The collapse of Mycenaean palatial civilization hit Crete hard. Populations abandoned coastal sites and retreated to defensible inland/mountain refuges (e.g., Karfi). Writing disappeared entirely; trade networks shattered. During this period, Dorian Greek speakers migrated to Crete, bringing a new dialect and social structure. The island fragmented into numerous small, independent city-states — a political pattern that would persist for centuries.

9. Archaic Crete: Laws, Institutions, and Cultural Influence (~800–500 BC)

As Crete emerged from the Dark Ages, its city-states developed remarkably early legal traditions. The Gortyn Law Code (~450 BC, though rooted in earlier practice) is one of the oldest and most complete surviving Greek legal inscriptions, carved on stone walls — covering family law, property, slavery, and civil procedure. Crete was also credited in Greek tradition with being the origin of certain musical forms, the cult of Zeus (born in the Dictaean or Idaean cave), and the model for Spartan institutions — Lycurgus allegedly studied Cretan laws.

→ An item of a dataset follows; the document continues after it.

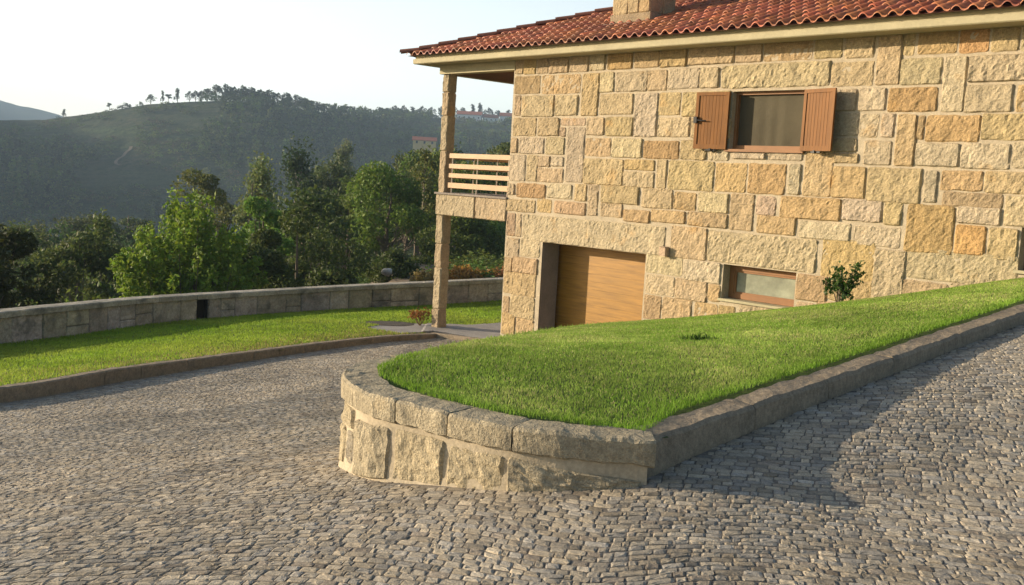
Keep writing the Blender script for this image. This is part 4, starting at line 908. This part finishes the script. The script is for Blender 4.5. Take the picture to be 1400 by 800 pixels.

10. Classical Crete and Plato's Admiration (~500–350 BC)

By the Classical period, Crete was somewhat peripheral to the great Greek conflicts (it largely sat out the Persian Wars and the Peloponnesian War). However, it held enormous prestige in Greek political thought. Plato set his last and longest dialogue, the Laws, as a conversation among three old men walking from Knossos to the cave of Zeus — a Cretan, a Spartan, and an Athenian. He praised Crete's conservative Dorian constitution as a model of stability. Aristotle likewise analyzed Cretan governance in his Politics, comparing it favorably (and critically) to Sparta's. Crete was thus remembered less as a military power and more as a wellspring of law, religion, and mythic tradition.